Reading the news headlines these days gives me a sensation that I’m drowning and can’t find something to grab onto to pull me out of the waters. That sounds overly dramatic, I realize. But the truth is that the varying opinions represented in reporting don’t lead me to firm convictions. Instead, the issues confronting our nation and the church become muddied in conflicting terms, labels and sides.
Yesterday our Lead Pastor shared the needed message that Love Listens. In order to make sense of the pain we know exists in this world, we need to take our cues from Jesus Christ and the Word He has given us. Only God’s Word makes sense of the world and all our problems. God’s Word is solid, and it’s the thing that helps pull me and you out of the waters of culture.
This week on the blog I will focus on terms that appear in the news and in culture and seek out the scriptures to help us gain biblically clarity, especially on the issue of racism in the United States. By doing this I know we will not marginalize the problems in our country but instead expose them with God’s light and truth so we can deal with what we find in the clear exposure of the Bible.
Jesus spoke to people with a muddied understanding of the world all the time. In Mark 7 Jesus spoke to the confusion caused by the Pharisees and their misrepresentation of God and His standards. In Mark 7:14–23 Jesus told a parable and applied it for the benefit of His confused disciples [words emphasized in bold by me]:
[14] And he called the people to him again and said to them, “Hear me, all of you, and understand: [15] There is nothing outside a person that by going into him can defile him, but the things that come out of a person are what defile him.” [17] And when he had entered the house and left the people, his disciples asked him about the parable. [18] And he said to them, “Then are you also without understanding? Do you not see that whatever goes into a person from outside cannot defile him, [19] since it enters not his heart but his stomach, and is expelled?” (Thus he declared all foods clean.) [20] And he said, “What comes out of a person is what defiles him. [21] For from within, out of the heart of man, come evil thoughts, sexual immorality, theft, murder, adultery, [22] coveting, wickedness, deceit, sensuality, envy, slander, pride, foolishness. [23] All these evil things come from within, and they defile a person.” (ESV)
The controversy in this passage was what counted as unclean and therefore defiling for the people of God.
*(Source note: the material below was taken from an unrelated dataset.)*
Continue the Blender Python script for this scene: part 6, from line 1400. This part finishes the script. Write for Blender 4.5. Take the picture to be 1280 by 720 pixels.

Jesus says here that foods do not defile. It’s not what goes into your body that defiles you but what is already present in your sinful heart.
Jesus says in verse 14 “Hear me, all of you, and understand,” and that is a biblical evidence of what Pastor Sam shared yesterday: we must position ourselves to be discipled by Jesus Christ. When Jesus emphasizes the need to hear, we need to listen up!
Jesus responds to His disciples in verse 18 with “Are you also without understanding?” This reminds me that being a Christ-follower does not mean I automatically connect all the dots and have proper insight into the controversies in front of me.
Jesus teaches that the controversies around us take backstage to the true conflict inside of us. The true problem we face today is the problem of the heart. In verse 21 Jesus lists several heart-issued sins that result in outward defilement. Today we need to see the first sin on that list: evil thoughts. All of our problems begin in the heart, stew in our evil thinking and then result on the outside with defilement. I’ve seen this past week how the evil we call racism begins in the heart and is more accurately called evil thoughts. These evil thoughts include any opinions held that support the divide of people based on the color of their skin.
Let’s be careful that we not get overwhelmed by the flood of terms confronting us today. On the one hand, is there racism around the world and particularly in the United States? Yes. Is racism the main trouble that we have? No. The deeper issue is the evil thoughts that come from hearts that want to sin. Evil thoughts that end up in racist opinions and words are defiling. We all have them as part of the indwelling sin that we deal with. Our hope is that Jesus will continue to boldly expose evil thoughts within us, help us to confess them and to cleanse us as we seek to listen to Him and listen to others.